Vi siete mai chiesti perché alcune persone iniziano a correre? O perché voi stessi avete cominciato? Quando si arriva a un certo punto della propria vita e si capisce che un senso non è ancora stato dato, si cerca un’alternativa, una strada diversa, e magari tra le tante si trova quella che vediamo con più chiarezza, quella che vediamo con il cuore. Una strada che rappresenti i nostri sogni e la nostra natura. Che sappia conciliare l’ambizione della felicità e il bisogno, innato e giusto, di concretezza, il desiderio di fare qualcosa di speciale per percorrerla come più ci piace e come meglio sappiamo fare.
“Volevo solo correre e invece sulla mia strada non faccio che incontrare storie”. Perché Biagio D’Angelo non voleva solo correre, ma cercava qualcosa di cui scrivere e lo ha trovato proprio indossando le scarpe da running e incontrando sulla sua strada persone che gli hanno raccontato una storia. E così il libro si snoda in ragionamenti e racconti dove la corsa diventa il filo conduttore che unisce individui così diversi ma accomunati dallo stesso linguaggio.

Sarà perché il libro inizia parlando della Montefortiana, la regina di tutte le tapasciate che è stata anche la mia prima tapasciata. Sarà perché l’autore abita a pochi passi da casa mia e quindi le strade dei suoi allenamenti sono anche le mie. Sarà perché è riuscito a rendere poetico quel tratto alienante di Naviglio Grande tra San Cristoforo e Trezzano, raccontandone la storia. Tanto che, una delle ultime volte che ci sono andata a correre, ho ripensato alla storia di Chet Baker. “I musicisti vanno a dormire quando i podisti escono di casa”. Sarà per questo e altro che alla fine l’ho cercato anche io Chet, ho cercato il suo fantasma nella nebbia vicino al ponte.
Sarà perché tante, troppe volte mi sono riconosciuta in quello che Biagio ha scritto, come la storia delle partenze sbagliate, quelle in cui parti a razzo e poi non ne hai più: “L’istinto che si impone sul calcolo, l’animale che si desta all’improvviso, la gioia di sentire comandare il proprio corpo, rende la partenza di una corsa come la prima volta che fai l’amore con una donna.

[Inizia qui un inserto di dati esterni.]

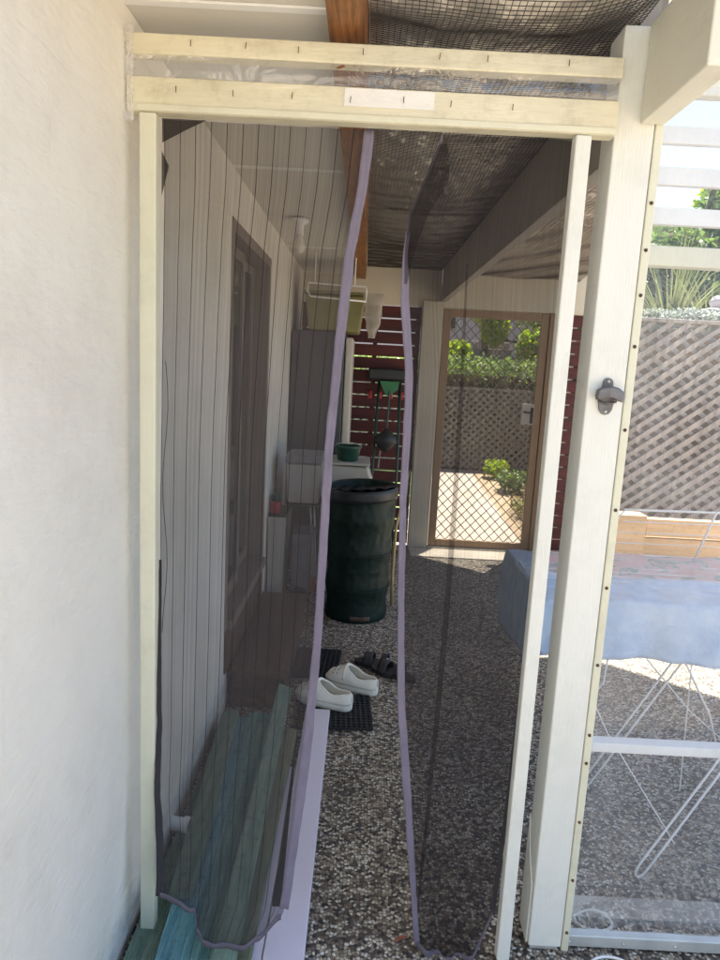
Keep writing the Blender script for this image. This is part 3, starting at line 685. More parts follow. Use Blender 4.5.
def deckboard(p0, p1, w, t, m, label, roll=0, grooves=13):
    """reeded decking board, profile extruded from p0 to p1"""
    p0 = Vector(p0); p1 = Vector(p1); d = (p1-p0).normalized(); a = d.cross(Vector((0, 0, 1))).normalized()
    a = (Matrix.Rotation(roll, 3, d) @ a); up = a.cross(d)
    prof = [(-w/2, -t/2), (w/2, -t/2), (w/2, t/2-.002)]
    if grooves:
        n = grooves*4
        for k in range(n+1):
            x = w/2-.003-(w-.006)*k/n; ph = k % 4
            prof.append((x, t/2-(.0026 if ph in (2,) else 0.0 if ph == 0 else .0008)))
    else:
        prof += [(w/2-.003, t/2), (-w/2+.003, t/2)]
    prof.append((-w/2, t/2-.002))
    mb = MB(); n = len(prof)
    K = 14
    for k in range(K+1):
        p = p0+(p1-p0)*k/K+up*(.0035*sin(k*.45+p0.x*40))
        for x, z in prof: mb.v.append(tuple(p+a*x+up*z))
    for k in range(K):
        for q in range(n): q2 = (q+1) % n; mb.f.append((k*n+q, k*n+q2, (k+1)*n+q2, (k+1)*n+q))
    mb.f.append(tuple(range(n))[::-1]); mb.f.append(tuple(K*n+q for q in range(n)))
    return tag(mb.build('deck_board', m), label, 'board', 'decking boards stacked along the wall')
deckboard((-.478, 1.15, .030), (-.472, 2.62, .030), .088, .022, 'moss', 'mossy green decking board lying flat closest to the white wall')
deckboard((-.385, 1.12, .014), (-.390, 2.55, .014), .088, .022, 'teal', 'blue-green decking board on the floor under the middle of the pile')
deckboard((-.290, 1.18, .014), (-.285, 2.60, .014), .088, .022, 'teal', 'blue-green decking board on the floor beside the olive one')
deckboard((-.255, .95, .040), (-.243, 2.56, .040), .082, .022, 'olive', 'plain olive decking board at the right edge of the pile', grooves=0)
deckboard((-.375, 1.05, .062), (-.440, 2.61, .060), .090, .022, 'teal2', 'ribbed bright teal decking board on top with its near end poking out', .05, 14)
deckboard((-.420, 1.62, .087), (-.478, 2.60, .084), .066, .022, 'moss', 'dull green decking board leaning on top beside the wall', -.25, 10)
deckboard((-.285, 1.02, .068), (-.360, 2.62, .070), .088, .022, 'teal', 'ribbed teal decking board on top in the middle of the pile', .02, 13)
deckboard((-.262, .98, .088), (-.278, 2.76, .125), .060, .022, 'moss', 'narrow pale green board raised highest, its far end tilted up', .35, 0)

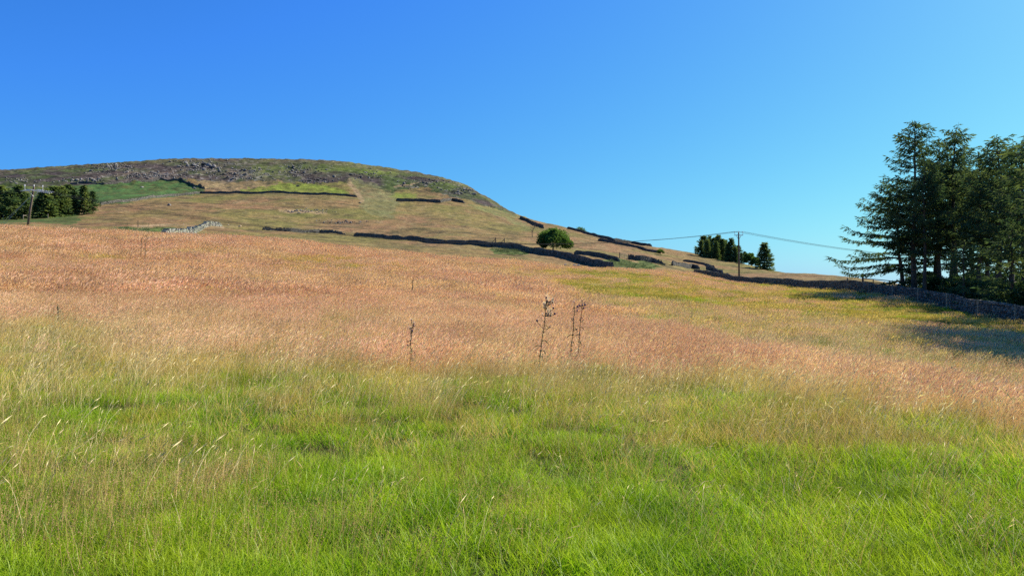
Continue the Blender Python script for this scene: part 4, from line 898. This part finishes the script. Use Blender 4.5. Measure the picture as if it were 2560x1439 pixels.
tree('oak_tree', 'lone round oak with a dense dark green crown behind the winding wall', 'tree', broadleaf_mesh(408, H*1.02, 94/F*q.y, 12500, .40, 17, .03), q)
q = hit(1651, 637, 225); tree('thorn_bush', 'small rounded thorn bush at the end of the skyline slope wall', 'bush', broadleaf_mesh(402, 2.3, 3.0, 900, .35, 7, .15), q)
q = hit(1450, 579, 380); tree('skyline_bush', 'low bush on the skyline just behind the wall', 'bush', broadleaf_mesh(403, 3.0, 6.5, 900, .5, 7, .05), q+Vector((0, 3, -.6)))
for px, Yd, ty, wd, lab in ((1872, 285, 628, 26, 'round broadleaved tree right of the far conifers'), (1888, 275, 637, 24, 'low broadleaved tree against the broad conical conifer')):
    q = at(px, Yd); H = (CY-ty)/F*q.y+EYE-q.z; tree('broadleaved_tree', lab, 'tree', broadleaf_mesh(int(px), H, wd/F*Yd*1.2, 2600, .6, 11, .1), q)
# leafless hawthorn left of the oak
q = hit(1331, 592, 230); g = random.Random(9); mb = MB()
def twigs(p, d, L, r, n):
    e = p+d*L; mb.tube([p, p.lerp(e, .5)+Vector((g.uniform(-.1, .1), g.uniform(-.1, .1), 0))*L, e], [r, r*.8, r*.55], 4, .5, False)
    if n:
        for _ in range(3): twigs(e, (d+Vector((g.gauss(0, .55), g.gauss(0, .55), g.gauss(.1, .35)))).normalized(), L*g.uniform(.6, .8), r*.6, n-1)
twigs(Vector((0, 0, -.2)), Vector((-.05, 0, 1)), 1.9, .14, 4)
hr = empty('bare_thorn_tree', q); tag(hr, 'thin bare thorn tree just left of the oak', 'tree'); mb.build('branches', M['bark_oak'], hr)
# shrubs in the shade under the larches
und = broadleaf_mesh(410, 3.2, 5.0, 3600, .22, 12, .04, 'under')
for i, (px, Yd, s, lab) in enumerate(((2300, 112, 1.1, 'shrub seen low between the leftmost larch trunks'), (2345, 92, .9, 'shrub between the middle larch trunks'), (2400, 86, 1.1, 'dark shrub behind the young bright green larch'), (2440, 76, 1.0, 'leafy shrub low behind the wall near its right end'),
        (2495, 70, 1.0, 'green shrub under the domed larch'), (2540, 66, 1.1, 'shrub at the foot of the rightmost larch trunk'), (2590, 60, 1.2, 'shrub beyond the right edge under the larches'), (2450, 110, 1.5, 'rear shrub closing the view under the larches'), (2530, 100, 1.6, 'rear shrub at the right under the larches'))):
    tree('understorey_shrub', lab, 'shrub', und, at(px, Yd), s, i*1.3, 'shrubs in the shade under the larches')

# ------------------------------------------------------------------ boulders
def rock_mesh(seed, mat='rock', flat=.6):
    import bmesh
    bm = bmesh.new(); bmesh.ops.create_icosphere(bm, subdivisions=2, radius=.5); g = random.Random(seed)
    pl = [(Vector((g.gauss(0, 1), g.gauss(0, 1), g.gauss(0, 1))).normalized(), g.uniform(.26, .42)) for _ in range(9)]
    for v in bm.verts:
        for n_, d_ in pl:
            e = v.co.dot(n_)-d_
            if e > 0: v.co -= n_*e*.92
        v.co.z *= flat
    me = bpy.data.meshes.new('boulder'); bm.to_mesh(me); bm.free(); me.materials.append(M[mat]); t = g.uniform(.3, .8)
    a = me.color_attributes.new('tint', 'FLOAT_COLOR', 'POINT'); a.data.foreach_set('color', np.tile([t, t, t, 1], len(me.vertices)).astype(np.float32)); return me
rocks = [rock_mesh(500+i, flat=random.uniform(.5, .85)) for i in range(8)]
# (centre px, py, half width, half height, number of boulders as objects, rubble pieces, size range, label, group)
CL = [(500, 416, 62, 15, 34, 260, (1.6, 3.6), 'the central hilltop scree', 'boulders in the central hilltop scree'),
      (280, 420, 60, 13, 26, 190, (1.4, 3.0), 'the upper left heather', 'boulders at the upper left of the hill'),
      (390, 441, 80, 7, 26, 330, (1.2, 2.6), 'the stones above the bracken', 'boulders above the bracken wall'),
      (200, 452, 60, 6, 18, 120, (1.2, 2.6), 'the stones above the left conifers', 'boulders above the left conifers'),
      (50, 452, 45, 7, 12, 50, (1.2, 2.6), 'the heath behind the leaning pole', 'boulders behind the leaning pole'),
      (600, 436, 70, 16, 26, 330, (1.2, 2.8), 'the brown stony slope', 'boulders on the brown stony slope'),
      (745, 425, 55, 16, 24, 150, (1.3, 3.0), 'the heather above the green bank', 'boulders above the bright green bank'),
      (790, 453, 40, 7, 16, 130, (1.0, 2.2), 'the scree touching the green bank', 'stones of the small pale scree'),
      (915, 438, 45, 12, 16, 70, (1.3, 3.2), 'the pale gully side', 'boulders beside the pale gully'),
      (1060, 455, 60, 16, 26, 170, (1.1, 2.6), 'the dark right hand slope', 'boulders on the right hand dark slope'),
      (1160, 478, 45, 12, 22, 150, (1.0, 2.4), 'the right shoulder of the hill', 'boulders on the right shoulder of the hill'),
      (860, 556, 75, 4, 14, 60, (.7, 1.4), 'the pasture rubble line', 'stones in the rubble line on the pasture'),
      (760, 528, 60, 6, 14, 110, (.8, 1.5), 'the bare pasture scar', 'stones in the bare scar')]
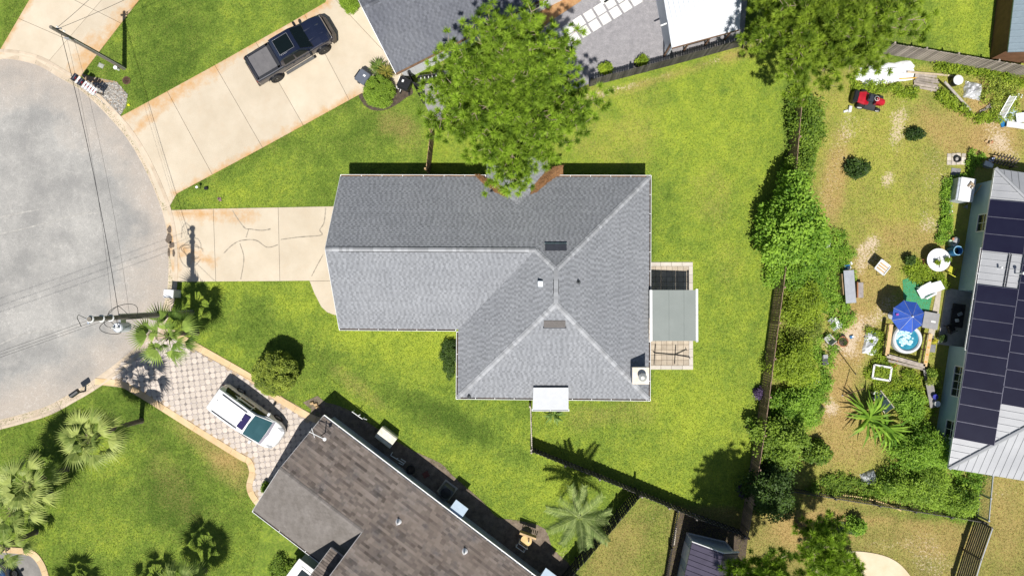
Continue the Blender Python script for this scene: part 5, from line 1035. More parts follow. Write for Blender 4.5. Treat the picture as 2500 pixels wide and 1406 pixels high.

L’hai tanto attesa, tanto immaginata e tanto desiderata, che sbagli praticamente tutto”. Sarà perché i personaggi che incontra e descrive sono a tratti affascinanti, come Don Vincenzo, fortissimo atleta ma anche prete, in continua disputa tra la vocazione e la passione (per la corsa), e a tratti reali in tutta la loro umanità, come Constantin, che ho conosciuto e intervistato anche io. Come il bellissimo omaggio a Fabrizio Cosi, che nel libro appare per mostrare la romantica e coraggiosa missione dei Podisti da Marte. “Orecchieasventola” parla di un presente che che non tornerà mai più, ma che continuerà in altre forme, in altre corse, in altre storie.
Sarà per tutto questo che ho amato il libro.
E poi c’è una maratona da correre, con quella M maiuscola reverenziale, per dare un epilogo al libro e un senso a tutto ciò che è stato scritto. L’autore, mentre si prepara ad affrontare la sua, cita i versi di una canzone di Niccolo’ Fabi:
“Ah si vivesse solo di inizi – Ma tra la partenza e il traguardo nel mezzo c’è tutto il resto – e tutto il resto è – costruire – e costruire è sapere e potere rinunciare alla perfezione”.
La linea di partenza di quei 42 km “e qualcosa”, segna l’inizio di quel famoso viaggio che tanti podisti sentono di dover intraprendere per completare la loro storia, perché il mettersi in gioco, il sacrificio, la determinazione e la fatica, vengono sempre ripagati da se stessi. Dipende tutto da noi fare in modo che quel traguardo sia un lieto fine e, come spesso accade, l’inizio di una nuova storia. Allora “Non ci resta che correre”.